Don’t the majority count?  
Isn’t having ninety-nine away from harm’s way enough?  
Surely ninety-nine percent is an incredible, almost unbelievable, success!

Of course, it is!  If we’re working to a worldly standard...

The point Jesus makes in the radical nature of his Kingdom’s teaching is he’s tipping the tables—literally in the case of the Temple—of the world’s justice that religious people think is good enough, especially religious people who don’t want their conquests of power challenged.

Ninety-nine safe isn’t just not good enough, it’s the wrong focus.
While there remains ONE at risk the heart of God is grieved.

This completely upends our thinking.  Isaiah 55:8-9 puts it thus: God’s ways are not our ways, and God’s thoughts are not our thoughts, for as high as the heavens are above the earth, so are God’s ways and thoughts higher than human ways and thoughts.

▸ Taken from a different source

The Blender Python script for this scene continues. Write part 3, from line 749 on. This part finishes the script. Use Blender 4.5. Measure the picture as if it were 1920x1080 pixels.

That the ninety-nine might have been saved by the work of the rehabilitation centre isn’t the point in God’s Kingdom economy.  The ONE who was traumatised whilst in that program is where God’s eye moves to and rests.

People might think, “Well that’s an impossible standard; nobody can achieve that kind of 100/100 perfect record.”  They miss the point.  It’s not about perfection.  It’s about protecting souls from harm.  Souls I might add that entered such a program already harmed.  More than ever was the need for a safe harbour for them to anchor to recover.

Christian organisations deserve to be held to account for harming and not protecting the vulnerable, because there are biblical reasons why it should never happen.  There are principles of lament for sins done, and for confession of those sins, and for repentance of those who harm people.  The object is to restore people, not to add harm upon harm.

Christian work in the world is done on a wing and a prayer.  We do it with the full knowledge that we’ll be judged harshly (read that as ‘justly’) when we slip up.  But imagine an institutional response to abuse that hides or covers up what was done.  Exposures of cover ups reveal evil intent, not just a lapse.  (I’m not saying the rehabilitation centre have done this, by the way.  I’m not in the position to judge.)

It’s just not good enough for Christian organisations to be satisfied with a sloppy worldly approach to matters of justice and harms alleged or done.  Good organisations would not tolerate malevolent performance when their customers complain.  Good organisations have processes in place to deal justly and swiftly with grievances.  Christian organisations should have justice and truth as core values—because they’re biblical—if they truly understand Christ in their midst.

Saving the ninety-nine isn’t enough.  
It isn’t where the focus ought to be.

The focus ought to be on doing no harm in the first place.  And close behind that, the focus ought to be on NEVER being in a situation where a person’s grievance is dismissed or relegated.

Quite plainly, Christian organisations must repent 
when they exhibit cultures of harm.

Does Jesus ever sanction harm as acceptable?  NEVER.  Whenever harm is done, it needs to be accounted for immediately.

If love is to prevail, justice must prevail, because the standard of a Christian’s worship is truth—and not a ninety-nine percent standard.